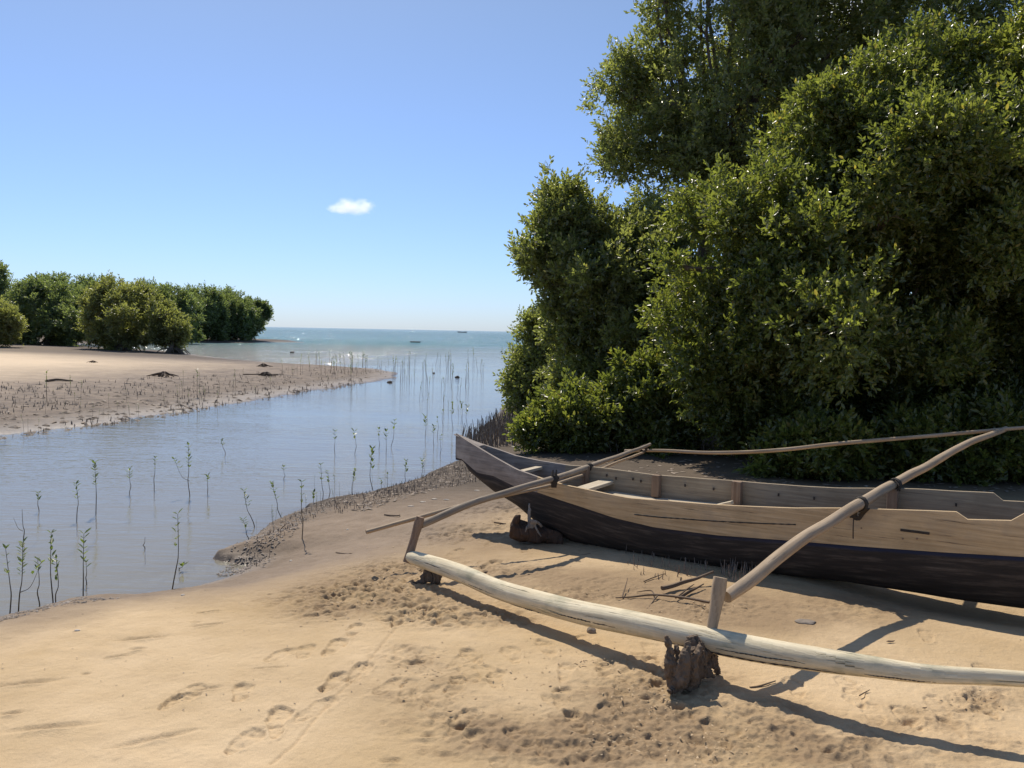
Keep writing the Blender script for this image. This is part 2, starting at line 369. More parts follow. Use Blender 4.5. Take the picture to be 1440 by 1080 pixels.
    for px, py, r, dep, ang, el in [(30, 952, .03, .016, 15, 5), (75, 1020, .03, .016, 12, 5), (215, 1040, .025, .013, 32, 6), (200, 888, .028, .018, 12, 4), (165, 915, .02, .014, 25, 3), (195, 905, .018, .014, 5, 2),
                                    (295, 848, .022, .018, 20, 3), (290, 870, .02, .016, 20, 4), (275, 865, .018, .012, 0, 1.5), (385, 838, .018, .014, 25, 3), (15, 998, .02, .014, 10, 2), (290, 968, .018, .01, 15, 3),
                                    (375, 940, .012, .008, 12, 7), (1278, 1020, .03, .024, 35, 1.8), (375, 820, .018, .012, 0, 1.5), (430, 812, .012, .010, 20, 6), (1340, 745, .02, .01, 0, 2), (1200, 968, .02, .010, 30, 2),
                                    (120, 940, .015, .01, 0, 1.2), (1170, 1062, .02, .012, 0, 2), (600, 1040, .02, .01, 0, 1.5), (550, 1075, .02, .012, 0, 2), (1060, 1020, .02, .012, 10, 2)]:
        dent(px, py, r, dep, ang, el)
    # long thin drag line and soft ripples running with the shore
    tr = [gp(*p) for p in [(380, 1079), (415, 1050), (455, 1000), (500, 955), (540, 905), (575, 860)]]
    for (x1, y1), (x2, y2) in zip(tr, tr[1:]):
        s = patch((x1+x2)/2, (y1+y2)/2, .6)
        dx, dy = x2-x1, y2-y1; t = np.clip(((X[s]-x1)*dx+(Y[s]-y1)*dy)/(dx*dx+dy*dy), 0, 1); d = np.hypot(X[s]-x1-t*dx, Y[s]-y1-t*dy)
        m = (t > 0) & (t < 1); Z[s] += np.where(m, -.006*np.exp(-(d/.008)**2), 0)
    near = sstep(12-Y, 0, 5)*sstep(Z, .1, .22)
    Z += near*.0022*np.sin((X*.5+Y)*34+6*fbm(X*1.5, Y*1.5, 2, 77))*sstep(fbm(X*.8, Y*.8, 2, 78), -.1, .4)
    Z += near*(.0022*fbm(X*38, Y*38, 3, 91)+.0035*np.abs(fbm(X*9, Y*9, 3, 95))*sstep(fbm(X*.9, Y*.9, 2, 96), -.1, .3))
    for px, py, rx, ry, a in [(560, 800, .9, .45, .6), (700, 760, 1.1, .6, .85), (880, 820, 1.0, .40, 1.0), (1000, 858, .6, .28, .9), (1130, 880, .6, .25, .7), (1250, 850, .7, .25, .35), (470, 850, .5, .3, .3), (930, 980, .35, .25, .35), (960, 1040, .6, .3, .25), (500, 970, .5, .3, .15)]:
        cx, cy = gp(px, py); DM += a*np.exp(-((X-cx)/rx)**2-((Y-cy)/ry)**2)
    DM = np.clip(DM*(.75+.9*fbm(X*2.2, Y*2.2, 4, 61)), 0, 1)
    nv = X.size; me = bpy.data.meshes.new('beach'); me.vertices.add(nv)
    co = np.stack([X, Y, Z], -1).reshape(-1, 3); me.vertices.foreach_set('co', co.ravel())
    ny, nx = X.shape; i = np.arange(ny-1)[:, None]*nx+np.arange(nx-1)[None, :]; q = np.stack([i, i+1, i+nx+1, i+nx], -1).reshape(-1, 4)
    me.loops.add(q.size); me.polygons.add(len(q)); me.loops.foreach_set('vertex_index', q.ravel()); me.polygons.foreach_set('loop_start', np.arange(0, q.size, 4))
    me.update(calc_edges=True)
    d1 = sdist(X, Y, BEACH).ravel(); d2 = sdist(X, Y, SPIT).ravel()
    a = me.attributes.new('beach_d', 'FLOAT', 'POINT'); a.data.foreach_set('value', d1)
    a = me.attributes.new('spit_d', 'FLOAT', 'POINT'); a.data.foreach_set('value', d2)
    a = me.attributes.new('damp', 'FLOAT', 'POINT'); a.data.foreach_set('value', DM.ravel())
    m, nt, b, _ = mat('sand_and_mud'); L = nt.links
    geo = N(nt, 'ShaderNodeNewGeometry'); P = geo.outputs['Position']; sx = N(nt, 'ShaderNodeSeparateXYZ'); L.new(P, sx.inputs[0])
    A1 = N(nt, 'ShaderNodeAttribute'); A1.attribute_name = 'beach_d'; A2 = N(nt, 'ShaderNodeAttribute'); A2.attribute_name = 'spit_d'
    nb = N(nt, 'ShaderNodeTexNoise', i_Scale=.9, i_Detail=6.0, i_Roughness=.6); L.new(P, nb.inputs[0])
    nm = N(nt, 'ShaderNodeTexNoise', i_Scale=7.0, i_Detail=6.0, i_Roughness=.65); L.new(P, nm.inputs[0])
    ng = N(nt, 'ShaderNodeTexNoise', i_Scale=260.0, i_Detail=3.0, i_Roughness=.7); L.new(P, ng.inputs[0])
    n4 = N(nt, 'ShaderNodeTexNoise', i_Scale=38.0, i_Detail=4.0, i_Roughness=.7); L.new(P, n4.inputs[0])
    dry = mixc(nt, ramp(nt, nb.outputs[0], [(.35, g3(0)), (.65, g3(1))]).outputs[0], (.45, .315, .160), (.62, .46, .275))
    dry = mixc(nt, ramp(nt, nm.outputs[0], [(.50, g3(0)), (.8, g3(.45))]).outputs[0], dry, (.40, .285, .165))
    A3 = N(nt, 'ShaderNodeAttribute'); A3.attribute_name = 'damp'
    dry = mixc(nt, math_(nt, 'MULTIPLY', A3.outputs['Fac'], .85), dry, (.265, .18, .10))
    mud = mixc(nt, nm.outputs[0], (.19, .135, .088), (.34, .26, .185))
    # wetness / mud near the creek: by distance from the shore, wider behind the bow
    dd = math_(nt, 'ADD', math_(nt, 'MULTIPLY', A1.outputs['Fac'], .75), math_(nt, 'MULTIPLY', math_(nt, 'SUBTRACT', nb.outputs[0], .5), 1.0))
    far = N(nt, 'ShaderNodeMapRange'); L.new(sx.outputs[1], far.inputs[0]); far.inputs[1].default_value = 5.5; far.inputs[2].default_value = 8.5; far.inputs[3].default_value = 0; far.inputs[4].default_value = 1.9
    dd = math_(nt, 'SUBTRACT', dd, far.outputs[0])
    c1 = mixc(nt, ramp(nt, dd, [(.30, g3(0)), (1.0, g3(1))]).outputs[0], mud, dry)
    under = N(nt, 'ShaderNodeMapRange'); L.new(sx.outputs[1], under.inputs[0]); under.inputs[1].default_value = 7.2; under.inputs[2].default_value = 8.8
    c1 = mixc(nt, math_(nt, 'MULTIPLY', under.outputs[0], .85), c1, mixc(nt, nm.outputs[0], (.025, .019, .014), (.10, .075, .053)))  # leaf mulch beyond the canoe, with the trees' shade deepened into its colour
    # the spit across the creek: pinkish grey mud by the water, pale dry sand on top
    d2n = math_(nt, 'ADD', A2.outputs['Fac'], math_(nt, 'MULTIPLY', math_(nt, 'SUBTRACT', nb.outputs[0], .5), 5.0))
    n5 = N(nt, 'ShaderNodeTexNoise', i_Scale=2.2, i_Detail=8.0, i_Roughness=.75); L.new(P, n5.inputs[0])
    mud2 = mixc(nt, ramp(nt, n5.outputs[0], [(.35, g3(0)), (.62, g3(1))]).outputs[0], (.13, .10, .075), (.29, .225, .165))
    sf = N(nt, 'ShaderNodeMapRange'); L.new(d2n, sf.inputs[0]); sf.inputs[1].default_value = 5; sf.inputs[2].default_value = 13.0
    c2 = mixc(nt, sf.outputs[0], mud2, (.66, .51, .34))
    dk = N(nt, 'ShaderNodeMapRange'); L.new(sx.outputs[1], dk.inputs[0]); dk.inputs[1].default_value = 40; dk.inputs[2].default_value = 46
    c2 = mixc(nt, math_(nt, 'MULTIPLY', dk.outputs[0], .8), c2, (.10, .075, .055))
    land2 = math_(nt, 'GREATER_THAN', A2.outputs['Fac'], -1.0)
    col = mixc(nt, land2, c1, c2)
    # below the water: silt in the creek, blue-green sea floor farther out
    sea = N(nt, 'ShaderNodeMapRange'); L.new(sx.outputs[1], sea.inputs[0]); sea.inputs[1].default_value = 26; sea.inputs[2].default_value = 120
    bed = mixc(nt, sea.outputs[0], (.33, .29, .22), (.11, .25, .26))
    wf = N(nt, 'ShaderNodeMapRange'); L.new(sx.outputs[2], wf.inputs[0]); wf.inputs[1].default_value = -.01; wf.inputs[2].default_value = -.16
    dark = ramp(nt, math_(nt, 'ADD', sx.outputs[2], 0.0), [(0, g3(.66)), (.08, g3(.76)), (.24, g3(1))])
    col = mixc(nt, 1.0, col, dark.outputs[0], 'MULTIPLY')
    col = mixc(nt, wf.outputs[0], col, bed)
    gr = ramp(nt, ng.outputs[0], [(.3, g3(.82)), (.7, g3(1.12))]); col = mixc(nt, 1.0, col, gr.outputs[0], 'MULTIPLY')
    L.new(col, b.inputs[0])
    ro = ramp(nt, sx.outputs[2], [(0, g3(.35)), (.10, g3(.9))]); L.new(ro.outputs[0], b.inputs['Roughness']); b.inputs['Specular IOR Level'].default_value = .3
    hh = math_(nt, 'ADD', math_(nt, 'MULTIPLY', ng.outputs[0], .25), n4.outputs[0])
    bp = N(nt, 'ShaderNodeBump', i_Strength=.8, i_Distance=.008); L.new(hh, bp.inputs['Height']); L.new(bp.outputs[0], b.inputs['Normal'])
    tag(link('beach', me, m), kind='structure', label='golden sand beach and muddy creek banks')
build_ground()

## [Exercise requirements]
Set down only these lines, exactly: the line containing "tag(link('beach', me, m), kind='structure', label='golden" and each line after it, through the end of the listing.

## [Reply]
    tag(link('beach', me, m), kind='structure', label='golden sand beach and muddy creek banks')
build_ground()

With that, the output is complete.